I think it's important to stress that this is totally incorrect -- the substantial majority of display advertising is still being paid on a CPM rather than CPC basis.
"Performance pricing" (CPC and CPA) was 65% of all online ad spend in 2011, but if you remove search from that, it goes down to 20%. CPM (per-impression) pricing is around 33% of all online ad spend.
Block ads if you want, but you should be aware you are depriving publishers of revenue if you do so.
That one include digital videos, which they say includes cable and spot TV (I assume based on the article that this mean streaming sites and sport commentators?). Thus We are now trailing far far away from ads on a website which is the primary purpose of ad-block. TV and by extension video is basically never PPC or PPI based for their advertisement model.
For better statistics, lets pick advertising companies that only offer banner and text ads (like ad-word), or which has clear way to separate them. We also want the number of sites that use each type of model and not the total revenue for the ad company. I am not the least surprised that video streaming, sport channels, and news papers has a much larger revenue source for ad companies than say all other type of websites combined.

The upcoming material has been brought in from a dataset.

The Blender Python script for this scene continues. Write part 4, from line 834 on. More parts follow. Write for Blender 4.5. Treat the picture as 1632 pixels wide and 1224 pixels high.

Feel free to point to statistics that proves this wrong.
When they say video, they mean sites like YouTube etc -- spot TV is so negligible as to be pretty much a non-factor. As you can see from the 2012 report (http://www.iab.net/media/file/IAB_Internet_Advertising_Reven...) video is < 5% of overall spend and is not rolled up with display. The number you should be looking at is Banners + Rich Media, which is what most publishers use.
Ty, that report was an interesting read. Rich media and Digital Video was way smaller than I would had thought, and email way bigger than I ever feared.
Sad that they didn't include a Revenues by pricing model for each of search and banner specific market. The second thing I would have very much liked to see which markets sold the space.
Look at this data, for example: http://www.adexchanger.com/online-advertising/iab-2011-onlin...
"Performance pricing" (CPC and CPA) was 65% of all online ad spend in 2011, but if you remove search from that, it goes down to 20%. CPM (per-impression) pricing is around 33% of all online ad spend.
Block ads if you want, but you should be aware you are depriving publishers of revenue if you do so.